We live in "a world of Others -- a world in the image of the Other who wishes to remain other. In this world of Others, disagreement or misunderstanding does not arrive as an aberration against a background of understanding, to be excluded by both participants of a dialogue. Rather, it is thrown up by the Other as a protective screen..." (Rasch, pp. 62-63) Therein, misunderstanding may be sometimes be conscious, a shield against losing oneself in the otherness of the complete dissonance of our noisy world.

Misunderstanding comes not from an inability to replicate another's message but perhaps from an unwillingness to dive into the scary sea of ambiguity. When speaking, a 'sender' gives a particular message... yes... but he also chooses not to give a million other messages. Understanding requires recognizing this choice as much as it does grasping the attitude with which the sender sends his particular message. All of this is quite uncertain. A speaker speaks with a voice underlain by the need for interpretation...and this interpretation, made across the space of otherness, will always remain unreliable, uncertain, unstable. Misunderstanding and understanding then rest on the same instability. Perhaps it is not how we interpret, but how we receive that matters the most.

But I wonder where does the loss go? For all that I do not know about understanding another human being, I do know that misunderstanding becomes physical. It tightens the gut. It tears up the eyes. It tightens the throat and shortens the breath. It tears at your insides as if that very otherness, the extreme aloneness and isolation is the one and only condition of being in the world. And thus perhaps our attempts to understand... they matter. They matter, even if we do not understand. They matter even if we only listen and still walk away with so much uncertainty. They matter because we have been present, because we have shown our desire to connect, because we have put our arms around the one we love and reassured her that her feelings and thoughts and desires matter to us... because it is in understanding that lies the 'origin of things.'
"On the Origins of Things" (Troy Jollimore)
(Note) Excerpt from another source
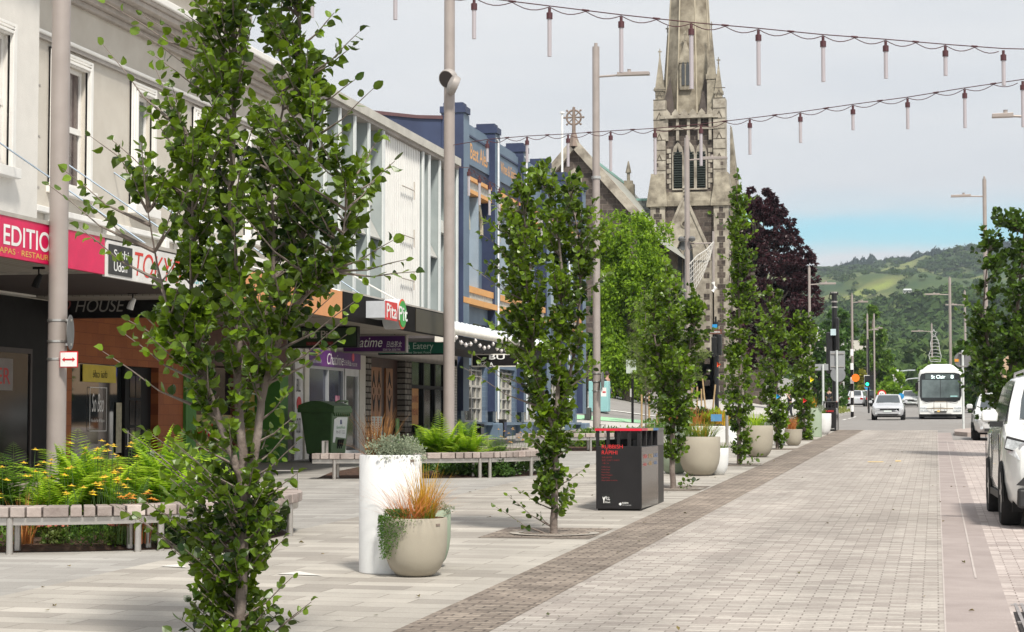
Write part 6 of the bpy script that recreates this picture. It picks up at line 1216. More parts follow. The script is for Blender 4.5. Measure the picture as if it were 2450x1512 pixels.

Everyone knows that the moon started out
as a renegade fragment of the sun, a solar
flare that fled hellish furnace
and congealed into a flat frozen pond suspended
between the planets. But did you know
that anger began as music, played
too often and too loudly by drunken performers
at weddings and garden parties? Or that turtles
evolved from knuckles, ice from tears, and darkness
from misunderstanding? As for the dominant
thesis regarding the origin of love, I
abstain from comment, nor will I allow
myself to address the idea that dance
began as a kiss, that happiness was
an accident import from Spain, that the ancient
game of jump-the-fire gave rise
to politics. But I will confess
that I began as an astronomer -- a liking
for bright flashes, vast distances, unreachable things,
a hand stretched always toward the furthest limit --
and that my longing for you has not taken me
very far from that original desire
to inscribe a comet's orbit around the walls
of our city, to gently stroke the surface of the stars.
Misunderstanding leaves us in the dark. Understanding, without complete success, is that hand across the 'vast distance' writing traceless circles tenderly amongst ancient and forever star-light... around each other, to each other.